YOUR GOAL:
Take each line containing "this" and report it exactly as written.

TASK DATA:
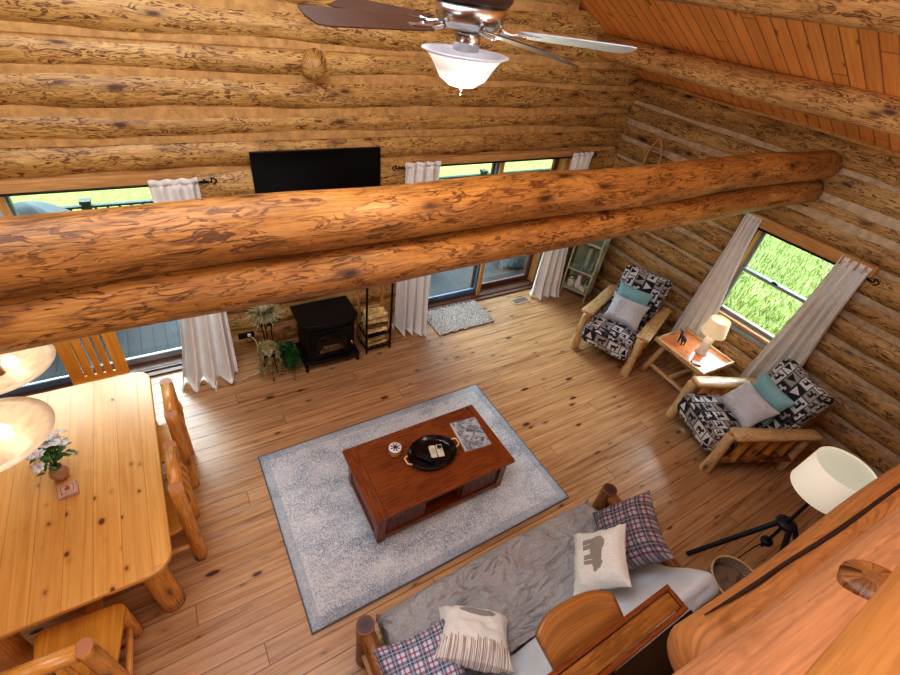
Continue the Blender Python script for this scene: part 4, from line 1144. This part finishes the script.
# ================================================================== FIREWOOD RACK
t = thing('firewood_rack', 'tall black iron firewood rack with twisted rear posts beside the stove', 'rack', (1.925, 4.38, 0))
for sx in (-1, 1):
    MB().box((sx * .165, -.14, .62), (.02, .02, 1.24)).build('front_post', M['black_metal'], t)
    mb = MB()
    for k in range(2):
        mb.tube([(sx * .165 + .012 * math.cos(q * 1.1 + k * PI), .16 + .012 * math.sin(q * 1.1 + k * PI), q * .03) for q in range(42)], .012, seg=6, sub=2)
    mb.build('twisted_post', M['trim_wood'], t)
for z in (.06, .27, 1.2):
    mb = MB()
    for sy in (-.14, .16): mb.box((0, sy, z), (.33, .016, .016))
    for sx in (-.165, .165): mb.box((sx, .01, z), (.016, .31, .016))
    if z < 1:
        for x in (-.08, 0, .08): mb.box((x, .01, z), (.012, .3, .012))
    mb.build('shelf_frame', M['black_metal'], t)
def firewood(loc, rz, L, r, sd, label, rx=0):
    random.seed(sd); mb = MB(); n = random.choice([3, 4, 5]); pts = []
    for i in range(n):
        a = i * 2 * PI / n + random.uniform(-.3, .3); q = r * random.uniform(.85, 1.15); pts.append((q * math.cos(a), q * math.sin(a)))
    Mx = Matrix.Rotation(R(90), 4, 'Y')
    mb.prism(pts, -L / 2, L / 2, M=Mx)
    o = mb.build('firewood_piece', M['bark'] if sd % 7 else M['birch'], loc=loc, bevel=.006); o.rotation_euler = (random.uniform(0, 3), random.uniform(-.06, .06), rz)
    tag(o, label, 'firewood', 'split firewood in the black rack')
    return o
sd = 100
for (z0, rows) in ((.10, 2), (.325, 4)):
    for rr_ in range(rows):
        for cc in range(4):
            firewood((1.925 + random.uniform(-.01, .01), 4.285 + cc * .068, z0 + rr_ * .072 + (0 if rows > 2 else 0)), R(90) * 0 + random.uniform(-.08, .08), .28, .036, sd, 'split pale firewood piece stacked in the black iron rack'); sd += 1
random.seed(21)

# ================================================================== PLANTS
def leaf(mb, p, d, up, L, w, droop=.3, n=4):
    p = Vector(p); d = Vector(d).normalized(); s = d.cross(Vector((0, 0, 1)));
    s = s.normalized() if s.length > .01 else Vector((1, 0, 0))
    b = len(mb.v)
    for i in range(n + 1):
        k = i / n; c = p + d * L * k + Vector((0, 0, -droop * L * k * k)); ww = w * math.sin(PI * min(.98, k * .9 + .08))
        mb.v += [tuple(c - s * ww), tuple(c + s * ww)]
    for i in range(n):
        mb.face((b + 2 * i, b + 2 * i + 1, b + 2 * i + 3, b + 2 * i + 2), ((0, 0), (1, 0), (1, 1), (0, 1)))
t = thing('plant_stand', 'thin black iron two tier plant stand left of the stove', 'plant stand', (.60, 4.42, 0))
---
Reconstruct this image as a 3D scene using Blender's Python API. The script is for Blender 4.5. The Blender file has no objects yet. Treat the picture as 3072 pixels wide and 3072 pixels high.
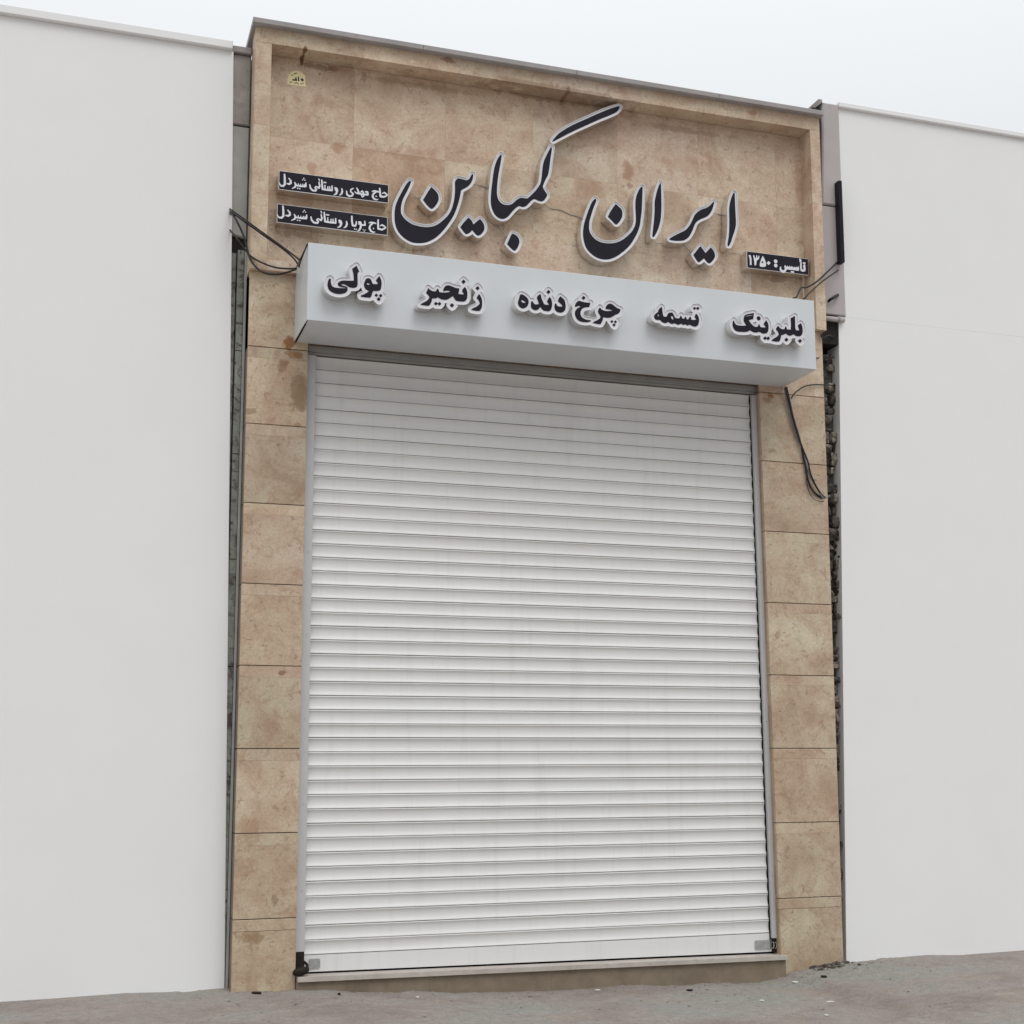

FULL SOLUTION:
Continue the Blender Python script for this scene: part 4, from line 1144. This part finishes the script.
Reconstruct this image as a 3D scene using Blender's Python API. The script is for Blender 4.5. The Blender file has no objects yet. Treat the picture as 3072 pixels wide and 3072 pixels high.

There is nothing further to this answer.